Governments should plan to deal with an eventuality of slow down in remittances through domestic employment creation programmes and strengthening of social safety-nets. Countries dependent on worker remittances may need proactive measures to find alternative solutions, including alternative host countries for employment provision. Sri Lanka could also benefit from an exchange of experiences with other countries of the region who have negotiated bilateral programmes with migrant receiving countries.

Asian Tribune: It is expected that many countries in the world especially countries in the First World and in the oil producing Gulf countries are hard pinched for funds to import items such as tea, rubber, coconut and other traditional agricultural as well as industrial products. Are there any measures to safeguard such export crunch the Asian Countries are expected to face in the year 2009?

Noeleen Heyzer : The region is inextricably dependent on trade and investment with the rest of the world and will therefore rely on the rapid resumption of world economic growth for its continued prosperity. The immediate task at hand is to narrow the channels along which developed country recession will be transmitted back to the region.

Both developed and developing countries should not resort to protectionist policies focused on narrowly defined nationalistic interests that would harm trading partners. During a recessionary climate a revitalization of efforts is needed to push through with conclusion of the negotiations under the Doha Development Agenda, both as a confidence booster and as a bulwark against possible slippages back into protectionism.

There is scope for promoting intraregional trade and investments in the region as a corollary of international trade. However, special attention should be given to trade and investment agreements many of which fragment the regional market by imposing rules of origin that are costly to comply with and other trade procedures that increase cost of trading. A conscious effort should be made to opt for regional trade agreements that could contribute to trade facilitation and a deepening of South-South economic cooperation.

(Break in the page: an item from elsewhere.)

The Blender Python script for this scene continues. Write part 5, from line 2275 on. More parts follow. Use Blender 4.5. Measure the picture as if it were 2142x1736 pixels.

Asian Tribune: What is your prediction of economic growth rates among Asian countries? Will there be a sharp decline? What are the countries most vulnerable?

Noeleen Heyzer : The forecast for developing economies in the region is a slowdown in growth to 4.5 per cent in 2009 from an estimated 6.6 per cent in 2008. For the region as a whole, performance for the first half of 2008 showed resilience, as exports grew strongly on the back of weakening currencies and relatively robust external demand. However, the full effect of a slowdown in developed country markets on exports will surface in 2009.

Highly export-dependent economies such as those of East and North-east Asia as well as South-East Asia would inevitably be more vulnerable. The extent of deceleration will depend on the extent to which domestic demand, stimulated by expansionary government policy, can offset the setback in the export sector.

Asian Tribune: Can you tell us whether ESCAP is organizing any summit meeting of the leaders of its member countries to discuss the impact of the global financial crisis and explore ways to overcome the impending crisis in the region?

Noeleen Heyzer : On 27 April, during the Ministerial Segment of the annual session of the Commission a high-level panel on the financial crisis will discuss the financial crisis, its implications for this region, and the areas in which policy actions will be needed to forge greater regional and global policy coordination. These issues will be discussed at length in the forthcoming Economic and Social Survey of Asia and the Pacific, 2009.